Portal:History/Featured article/November, 2008
The initial Arab Muslim conquests (632–732), (Arabic: فتح, Fatah, literally opening,) also referred to as the Islamic conquests or Arab conquests,[1] began after the death of the Islamic prophet Muhammad. He established a new unified political polity in the Arabian Peninsula which under the subsequent Rashidun and Umayyad Caliphates saw a century of rapid expansion of Arab power well beyond the Arabian peninsula.
Edward Gibbon writes in History of the Decline and Fall of the Roman Empire:
"Under the last of the Ommiades, the Arabian empire extended two hundred days’ journey from east to west, from the confines of Tartary and India to the shores of the Atlantic Ocean. And if we retrench the sleeve of the robe, as it is styled by their writers, the long and narrow province of march of a caravan. We should vainly seek the indissoluble union and easy obedience that pervaded the government of Augustus and the Antonines; but the progress of Islam diffused over this ample space a general resemblance of manners and opinions.

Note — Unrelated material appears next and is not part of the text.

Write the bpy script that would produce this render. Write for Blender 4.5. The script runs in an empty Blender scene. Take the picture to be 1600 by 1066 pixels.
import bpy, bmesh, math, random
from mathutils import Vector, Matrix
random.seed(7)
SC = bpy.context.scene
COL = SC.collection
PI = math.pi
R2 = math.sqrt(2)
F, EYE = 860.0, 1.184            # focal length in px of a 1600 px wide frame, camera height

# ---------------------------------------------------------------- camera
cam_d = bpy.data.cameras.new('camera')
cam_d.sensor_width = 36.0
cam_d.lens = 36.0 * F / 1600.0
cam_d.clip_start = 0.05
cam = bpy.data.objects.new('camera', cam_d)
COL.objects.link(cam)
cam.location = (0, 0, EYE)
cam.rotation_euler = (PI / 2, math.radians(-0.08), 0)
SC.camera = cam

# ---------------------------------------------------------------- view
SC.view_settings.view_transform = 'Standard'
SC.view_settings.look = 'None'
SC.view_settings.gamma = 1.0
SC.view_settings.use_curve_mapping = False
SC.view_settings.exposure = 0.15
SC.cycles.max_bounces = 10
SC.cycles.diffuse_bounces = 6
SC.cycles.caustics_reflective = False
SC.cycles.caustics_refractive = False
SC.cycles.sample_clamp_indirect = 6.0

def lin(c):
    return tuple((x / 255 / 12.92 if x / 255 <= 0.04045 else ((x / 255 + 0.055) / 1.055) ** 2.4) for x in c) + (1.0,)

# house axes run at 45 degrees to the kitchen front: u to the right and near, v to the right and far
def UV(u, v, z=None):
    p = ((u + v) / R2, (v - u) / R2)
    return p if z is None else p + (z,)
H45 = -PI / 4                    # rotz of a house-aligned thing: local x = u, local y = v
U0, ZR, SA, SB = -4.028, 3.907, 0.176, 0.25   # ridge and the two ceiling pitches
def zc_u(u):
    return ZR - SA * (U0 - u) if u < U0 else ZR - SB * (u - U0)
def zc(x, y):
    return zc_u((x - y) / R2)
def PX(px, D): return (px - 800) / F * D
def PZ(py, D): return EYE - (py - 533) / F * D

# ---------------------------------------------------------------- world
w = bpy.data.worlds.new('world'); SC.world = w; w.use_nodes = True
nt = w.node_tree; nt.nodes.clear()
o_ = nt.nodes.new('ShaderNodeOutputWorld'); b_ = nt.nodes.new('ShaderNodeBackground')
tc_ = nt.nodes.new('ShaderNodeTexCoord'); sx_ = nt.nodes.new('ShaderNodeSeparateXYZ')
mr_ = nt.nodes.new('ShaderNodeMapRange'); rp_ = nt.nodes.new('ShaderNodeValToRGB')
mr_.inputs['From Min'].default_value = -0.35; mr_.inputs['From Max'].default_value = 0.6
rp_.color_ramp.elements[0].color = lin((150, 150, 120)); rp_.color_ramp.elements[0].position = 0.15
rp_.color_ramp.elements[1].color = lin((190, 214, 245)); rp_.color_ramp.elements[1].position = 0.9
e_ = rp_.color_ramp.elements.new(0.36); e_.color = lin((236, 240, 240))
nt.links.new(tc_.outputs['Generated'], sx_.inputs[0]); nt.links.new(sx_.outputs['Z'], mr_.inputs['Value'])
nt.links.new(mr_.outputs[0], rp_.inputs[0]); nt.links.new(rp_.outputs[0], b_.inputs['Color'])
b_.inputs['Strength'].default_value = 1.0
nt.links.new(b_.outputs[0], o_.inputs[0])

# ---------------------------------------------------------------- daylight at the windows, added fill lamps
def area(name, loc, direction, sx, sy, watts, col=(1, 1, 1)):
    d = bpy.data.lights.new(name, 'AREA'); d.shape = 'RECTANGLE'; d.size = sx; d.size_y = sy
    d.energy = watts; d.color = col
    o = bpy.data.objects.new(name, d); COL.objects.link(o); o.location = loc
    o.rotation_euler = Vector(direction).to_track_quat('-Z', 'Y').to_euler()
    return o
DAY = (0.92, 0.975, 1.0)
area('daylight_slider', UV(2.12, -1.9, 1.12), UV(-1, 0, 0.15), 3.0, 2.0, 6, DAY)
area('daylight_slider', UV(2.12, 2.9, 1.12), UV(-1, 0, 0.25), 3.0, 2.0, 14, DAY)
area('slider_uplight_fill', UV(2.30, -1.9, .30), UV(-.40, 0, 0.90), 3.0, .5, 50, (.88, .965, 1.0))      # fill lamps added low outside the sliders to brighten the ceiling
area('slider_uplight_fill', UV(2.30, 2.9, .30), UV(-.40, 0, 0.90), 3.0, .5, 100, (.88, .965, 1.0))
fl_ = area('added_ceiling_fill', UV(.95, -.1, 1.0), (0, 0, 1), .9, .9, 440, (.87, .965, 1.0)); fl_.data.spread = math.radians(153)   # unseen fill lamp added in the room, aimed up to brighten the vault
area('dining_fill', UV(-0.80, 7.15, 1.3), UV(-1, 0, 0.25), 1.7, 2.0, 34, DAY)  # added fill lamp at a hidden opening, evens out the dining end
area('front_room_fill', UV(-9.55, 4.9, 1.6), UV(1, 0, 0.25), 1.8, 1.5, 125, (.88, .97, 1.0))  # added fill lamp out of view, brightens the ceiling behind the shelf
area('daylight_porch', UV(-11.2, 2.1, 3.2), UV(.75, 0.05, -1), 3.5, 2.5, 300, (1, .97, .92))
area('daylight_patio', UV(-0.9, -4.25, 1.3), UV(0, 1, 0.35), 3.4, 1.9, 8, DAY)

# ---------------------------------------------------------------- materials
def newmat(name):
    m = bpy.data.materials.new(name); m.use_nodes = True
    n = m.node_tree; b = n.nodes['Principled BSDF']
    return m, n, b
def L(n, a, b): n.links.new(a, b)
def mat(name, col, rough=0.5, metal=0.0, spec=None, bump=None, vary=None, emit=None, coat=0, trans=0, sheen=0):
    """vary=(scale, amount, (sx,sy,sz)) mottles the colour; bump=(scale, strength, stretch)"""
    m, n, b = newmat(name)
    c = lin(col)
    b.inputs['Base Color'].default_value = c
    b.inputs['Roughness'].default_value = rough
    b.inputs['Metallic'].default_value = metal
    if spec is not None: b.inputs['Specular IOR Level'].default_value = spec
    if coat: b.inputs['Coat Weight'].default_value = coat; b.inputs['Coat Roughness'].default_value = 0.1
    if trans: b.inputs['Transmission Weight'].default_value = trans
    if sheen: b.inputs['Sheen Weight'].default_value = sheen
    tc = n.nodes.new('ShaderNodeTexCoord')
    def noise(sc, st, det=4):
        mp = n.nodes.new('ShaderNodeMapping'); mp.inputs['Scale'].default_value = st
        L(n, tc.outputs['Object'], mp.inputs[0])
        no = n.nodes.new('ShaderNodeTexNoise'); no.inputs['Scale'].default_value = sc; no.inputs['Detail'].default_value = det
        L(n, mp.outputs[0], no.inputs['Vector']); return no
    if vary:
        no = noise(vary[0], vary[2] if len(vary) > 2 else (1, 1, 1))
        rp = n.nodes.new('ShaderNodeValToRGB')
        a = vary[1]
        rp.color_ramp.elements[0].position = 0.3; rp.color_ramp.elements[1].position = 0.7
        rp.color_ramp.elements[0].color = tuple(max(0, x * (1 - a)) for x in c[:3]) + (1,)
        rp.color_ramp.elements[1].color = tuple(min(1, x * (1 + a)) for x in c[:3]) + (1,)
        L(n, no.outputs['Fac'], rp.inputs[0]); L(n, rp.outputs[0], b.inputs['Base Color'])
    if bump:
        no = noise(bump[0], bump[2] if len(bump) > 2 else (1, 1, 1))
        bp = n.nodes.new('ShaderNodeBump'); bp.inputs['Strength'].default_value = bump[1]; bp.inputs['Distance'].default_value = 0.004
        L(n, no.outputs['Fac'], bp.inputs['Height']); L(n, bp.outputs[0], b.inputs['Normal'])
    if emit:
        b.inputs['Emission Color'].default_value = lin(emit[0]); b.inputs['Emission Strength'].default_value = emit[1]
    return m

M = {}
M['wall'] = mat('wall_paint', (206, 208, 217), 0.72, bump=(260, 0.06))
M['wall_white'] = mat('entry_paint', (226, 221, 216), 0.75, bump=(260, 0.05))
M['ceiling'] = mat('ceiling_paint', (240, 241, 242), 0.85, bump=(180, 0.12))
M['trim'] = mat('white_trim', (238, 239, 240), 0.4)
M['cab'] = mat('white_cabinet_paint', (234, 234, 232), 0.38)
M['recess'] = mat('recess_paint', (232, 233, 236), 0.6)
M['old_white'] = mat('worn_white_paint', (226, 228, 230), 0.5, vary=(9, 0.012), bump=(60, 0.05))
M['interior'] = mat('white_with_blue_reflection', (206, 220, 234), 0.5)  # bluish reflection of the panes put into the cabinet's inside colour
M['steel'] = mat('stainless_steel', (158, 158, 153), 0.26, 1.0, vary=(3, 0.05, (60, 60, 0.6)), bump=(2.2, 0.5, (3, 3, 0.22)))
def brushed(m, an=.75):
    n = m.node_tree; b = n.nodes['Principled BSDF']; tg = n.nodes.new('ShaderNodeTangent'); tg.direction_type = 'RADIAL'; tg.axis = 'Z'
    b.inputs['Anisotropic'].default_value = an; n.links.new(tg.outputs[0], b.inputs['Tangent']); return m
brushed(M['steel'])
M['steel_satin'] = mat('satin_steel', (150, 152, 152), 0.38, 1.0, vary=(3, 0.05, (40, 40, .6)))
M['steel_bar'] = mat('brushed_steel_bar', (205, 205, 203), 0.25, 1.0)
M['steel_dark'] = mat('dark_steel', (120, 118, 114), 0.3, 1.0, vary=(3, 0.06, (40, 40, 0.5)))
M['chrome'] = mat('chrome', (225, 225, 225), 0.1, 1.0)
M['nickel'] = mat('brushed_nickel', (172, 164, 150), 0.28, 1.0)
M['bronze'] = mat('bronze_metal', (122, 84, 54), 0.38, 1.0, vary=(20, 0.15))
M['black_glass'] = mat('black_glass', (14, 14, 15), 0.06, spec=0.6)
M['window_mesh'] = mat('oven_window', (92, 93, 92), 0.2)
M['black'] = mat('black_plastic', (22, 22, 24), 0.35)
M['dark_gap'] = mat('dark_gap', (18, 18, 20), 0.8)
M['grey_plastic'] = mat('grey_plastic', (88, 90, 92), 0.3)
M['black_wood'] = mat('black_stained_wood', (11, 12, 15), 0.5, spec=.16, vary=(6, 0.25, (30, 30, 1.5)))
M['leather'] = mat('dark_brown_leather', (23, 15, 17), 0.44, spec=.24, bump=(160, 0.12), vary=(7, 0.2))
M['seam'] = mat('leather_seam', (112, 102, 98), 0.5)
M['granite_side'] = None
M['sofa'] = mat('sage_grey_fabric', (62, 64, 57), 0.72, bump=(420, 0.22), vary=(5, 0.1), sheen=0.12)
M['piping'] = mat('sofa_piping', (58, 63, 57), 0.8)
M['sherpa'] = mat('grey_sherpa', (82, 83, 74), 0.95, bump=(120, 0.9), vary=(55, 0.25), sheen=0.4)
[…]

The language and laws of the Qur'an were studied with equal devotion at Samarcand and Seville: the Moor and the Indian embraced as countrymen and brothers in the pilgrimage of Mecca; and the Arabian language was adopted as the popular idiom in all the provinces to the westward of the Tigris."

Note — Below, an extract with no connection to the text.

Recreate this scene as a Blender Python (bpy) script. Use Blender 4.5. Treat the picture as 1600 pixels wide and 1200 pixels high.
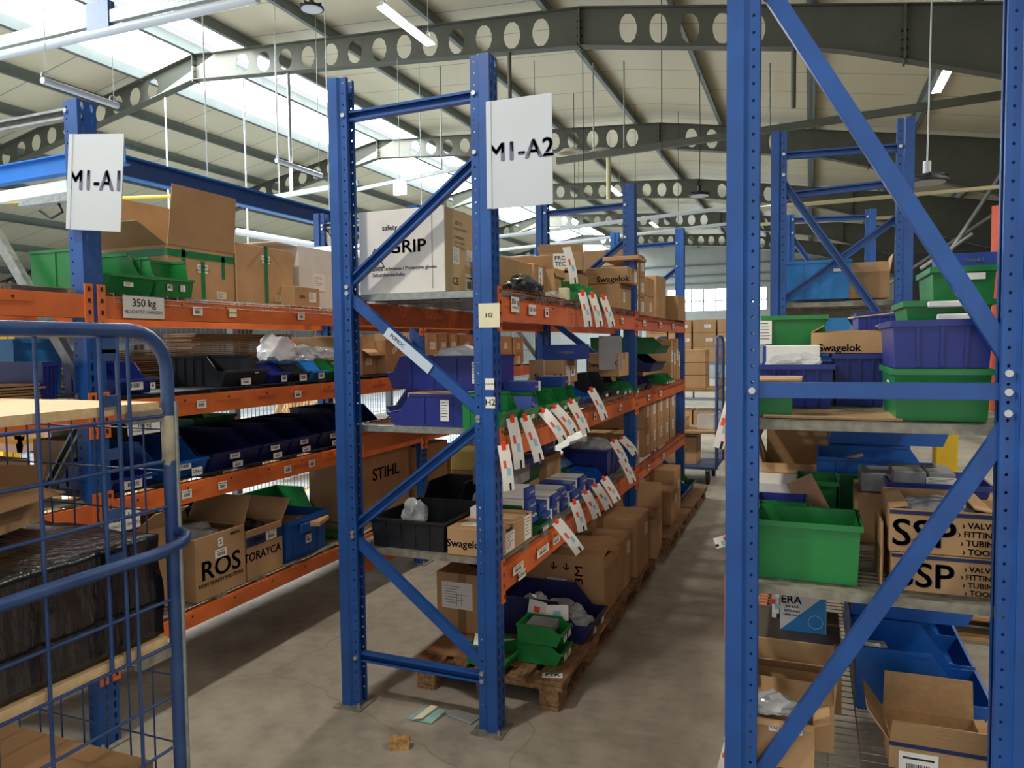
import bpy, bmesh, math, random
from math import sin, cos, pi, radians as R, hypot, atan2
from mathutils import Vector, Matrix, noise
random.seed(7)
for o in list(bpy.data.objects): bpy.data.objects.remove(o)
SC = bpy.context.scene; COL = SC.collection

# ---------------------------------------------------------------- camera, sky, light, exposure
YAW, PIT, ROL, FPX, HC = R(21.56), R(3.0), R(-0.69), 1175.78, 1.75
fw = Vector((-sin(YAW)*cos(PIT), cos(YAW)*cos(PIT), -sin(PIT)))
r0 = Vector((cos(YAW), sin(YAW), 0)); u0 = r0.cross(fw)
rt = r0*cos(ROL)+u0*sin(ROL); up = u0*cos(ROL)-r0*sin(ROL)
cd = bpy.data.cameras.new('camera'); cam = bpy.data.objects.new('camera', cd); COL.objects.link(cam)
cd.sensor_width = 36; cd.lens = 36*FPX/1600; cd.clip_start = .05; cd.clip_end = 200
m3 = Matrix((rt, up, -fw)).transposed(); cam.matrix_world = Matrix.Translation((0,0,HC)) @ m3.to_4x4()
SC.camera = cam
W = bpy.data.worlds.new('daylight'); SC.world = W; W.use_nodes = True
bg = W.node_tree.nodes['Background']; bg.inputs[0].default_value = (.95,.97,1,1); bg.inputs[1].default_value = 0.65
SC.view_settings.view_transform = 'Standard'; SC.view_settings.look = 'None'
SC.view_settings.gamma = 1; SC.view_settings.exposure = 0.62; SC.view_settings.use_curve_mapping = False
def lamp(name, kind, loc, energy, color=(1,1,1), size=1, size_y=None, rot=(0,0,0)):
    l = bpy.data.lights.new(name, kind); l.energy = energy; l.color = color
    if kind == 'AREA':
        l.size = size
        if size_y: l.shape = 'RECTANGLE'; l.size_y = size_y
    if kind == 'SUN': l.angle = size
    o = bpy.data.objects.new(name, l); COL.objects.link(o); o.location = loc; o.rotation_euler = rot; return o
lamp('ceiling_daylight','AREA',(-9.5,14,6.45),1500,(.93,.97,1),2.2,30,(0,R(-22),0))

# a real place read back from where the photo shows it
def prj(x, y, z):
    v = Vector((x,y,z-HC)); d = v.dot(fw); return 800+FPX*v.dot(rt)/d, 600-FPX*v.dot(up)/d
def cy(px, x, z):
    a, b = .2, 40.
    for _ in range(50):
        m = (a+b)/2
        if prj(x,m,z)[0] < px: a = m
        else: b = m
    return m
def cx(px, y, z):
    a, b = -12., 6.
    for _ in range(50):
        m = (a+b)/2
        v = Vector((m,y,z-HC))
        if v.dot(fw) > .05 and prj(m,y,z)[0] > px: b = m
        elif v.dot(fw) <= .05: b = m
        else: a = m
    return m
def cz(py, x, y):
    z = 1.
    for _ in range(12):
        a = prj(x,y,z)[1]; b = prj(x,y,z+.01)[1]; z -= (a-py)/((b-a)/.01)
    return z

# ---------------------------------------------------------------- materials
MAT = {}
def mat(name, col, rough=.5, metal=0, var=.0, scale=8, bump=0, emit=0, dirt=None, trans=0, alpha=1, spec=.5, stretch=None, objvar=0):
    if name in MAT: return MAT[name]
    m = bpy.data.materials.new(name); m.use_nodes = True; nt = m.node_tree; N = nt.nodes; L = nt.links
    b = N['Principled BSDF']; b.inputs['Roughness'].default_value = rough; b.inputs['Metallic'].default_value = metal
    b.inputs['Base Color'].default_value = (*col,1); b.inputs['Specular IOR Level'].default_value = spec
    if emit: b.inputs['Emission Color'].default_value = (*col,1); b.inputs['Emission Strength'].default_value = emit
    if trans: b.inputs['Transmission Weight'].default_value = trans
    if alpha < 1: b.inputs['Alpha'].default_value = alpha
    out = None
    if var or bump:
        tc = N.new('ShaderNodeTexCoord'); mp = N.new('ShaderNodeMapping'); L.new(tc.outputs['Object'], mp.inputs[0])
        if stretch: mp.inputs['Scale'].default_value = stretch
        nz = N.new('ShaderNodeTexNoise'); nz.inputs['Scale'].default_value = scale; nz.inputs['Detail'].default_value = 6
        L.new(mp.outputs[0], nz.inputs['Vector'])
        if var:
            mx = N.new('ShaderNodeMix'); mx.data_type = 'RGBA'; mr = N.new('ShaderNodeMapRange')
            mr.inputs[1].default_value = .32; mr.inputs[2].default_value = .68
            L.new(nz.outputs[0], mr.inputs[0]); L.new(mr.outputs[0], mx.inputs[0])
            mx.inputs[6].default_value = (*[max(0,c*(1-var)) for c in col],1)
            mx.inputs[7].default_value = (*(dirt or [min(1,c*(1+var)) for c in col]),1)
            out = mx.outputs[2]
            L.new(out, b.inputs['Base Color'])
        if bump:
            bp = N.new('ShaderNodeBump'); bp.inputs['Strength'].default_value = bump; bp.inputs['Distance'].default_value = .01
            L.new(nz.outputs[0], bp.inputs['Height']); L.new(bp.outputs[0], b.inputs['Normal'])
    if objvar:
        oi = N.new('ShaderNodeObjectInfo'); hs = N.new('ShaderNodeHueSaturation'); mr = N.new('ShaderNodeMapRange')
        mr.inputs[3].default_value = 1-objvar; mr.inputs[4].default_value = 1+objvar
        L.new(oi.outputs['Random'], mr.inputs[0]); L.new(mr.outputs[0], hs.inputs['Value'])
        if out: L.new(out, hs.inputs['Color'])
        else: hs.inputs['Color'].default_value = (*col,1)
        L.new(hs.outputs[0], b.inputs['Base Color'])
    MAT[name] = m; return m
def srgb(h):
    c = [int(h[i:i+2],16)/255 for i in (0,2,4)]
    return tuple(x/12.92 if x <= .04045 else ((x+.055)/1.055)**2.4 for x in c)
blue = mat('blue_paint', srgb('1d4f95'), .36, 0, .14, 6, .05)
orange = mat('orange_paint', srgb('dc7036'), .42, 0, .14, 5, .05)
galv = mat('galvanised_steel', srgb('9a9f9c'), .45, .55, .22, 30, .1)
galv_d = mat('dusty_galvanised', srgb('8a8678'), .6, .3, .3, 25, .15)
dark = mat('dark_steel', srgb('20242c'), .6, .3)
bolt_m = mat('zinc_bolt', srgb('c4c6c4'), .35, .8)
card = mat('cardboard', srgb('b59066'), .85, 0, .10, 5, .12, objvar=.10)
card_in = mat('cardboard_inside', srgb('b08c62'), .9, 0, .08, 40, .2, stretch=(1,12,1))
card_w = mat('white_cardboard', srgb('dcdad4'), .7, 0, .05, 10, .1)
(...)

The Arab conquests brought about the collapse of the Sassanian Empire and a great territorial loss for the Byzantine Empire. Though spectacular, the Arab successes are not hard to understand in hindsight. The Sassanid Persian and Byzantine empires were militarily exhausted from decades of fighting one another. This prevented them from dealing effectively with the mobile Arab raiders operating from the desert. Moreover, many of the peoples living under the rule of these empires, for example Jews and Christians in Persia and Monophysites in Syria, were disloyal and sometimes even welcomed the Arab invaders, largely because of religious conflict in both empires.[2]